Current field results of the grounding electrode

Figure 9 shows the temperature field results calculated using the FVM at a depth of 3.5 m after 120 days of mono-polar operation. Figure 10 shows the temperature variation with time at the hottest point (as marked in Fig. 9) under different soil thermal conductivities. Because the CDEGS software does not calculate the temperature field, the FVM results are compared with results based on previously published formulas [16].

Fig. 9

Temperature field results by the FVM at a depth of 3.5 m

Fig. 10

Temperature variation at the hottest point

Comparing the FVM time-domain simulation results and the calculated results by published formulas in Fig. 10, it can be seen that the time-domain temperatures are much smaller, because the published formulas are based on the assumption that there is no heat conduction in the problem domain. However, the heat conduction is taken into account in the time domain simulation. It can be concluded from Fig. 10 that soil thermal conductivity must be taken into account, even for quite low thermal conductivities (e.g. λ = 0.1 W/(m·°C)), to avoid unrealistic amounts of heat storage in the surrounding soil. A full study should also consider when electrode-induced heat flows become insignificant compared to the underlying soil heat flows.

For practical HVDC projects, the soil temperature should always be kept below the boiling point of water, which puts a demand on the current density in the soil (the dimension of the grounding electrode). As mentioned above, the highest temperature calculated by the previously published formulas is always higher than the time-domain simulation result. In this regard, the time-domain simulation based on FVM provides an important alternative way to check the temperature requirements at the basic design stage of HVDC projects, which could lead to better use of the grounding electrode without extending its dimension.

4 Conclusion

This paper introduces the resistance network model for calculating the current field in the soil region around HVDC grounding electrodes. The method is highly applicable, and can be efficiently computed in practical HVDC projects.

Comparing the results of the resistance network method and the CDEGS, software the deviation between them is less than 5%, which shows the accuracy of the resistance network method.

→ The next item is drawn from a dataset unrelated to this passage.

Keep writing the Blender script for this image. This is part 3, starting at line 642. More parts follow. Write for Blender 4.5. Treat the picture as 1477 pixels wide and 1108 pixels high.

This paper also introduces the time-domain simulation of the temperature field based on FVM using the finite volume method, which is an alternative and more realistic way than previously published formulas to estimate the maximum soil temperature for the basic design in actual projects to the experience formulas. By taking into account the thermal conductivity of the soil the FVM avoids over-estimating the soil temperature.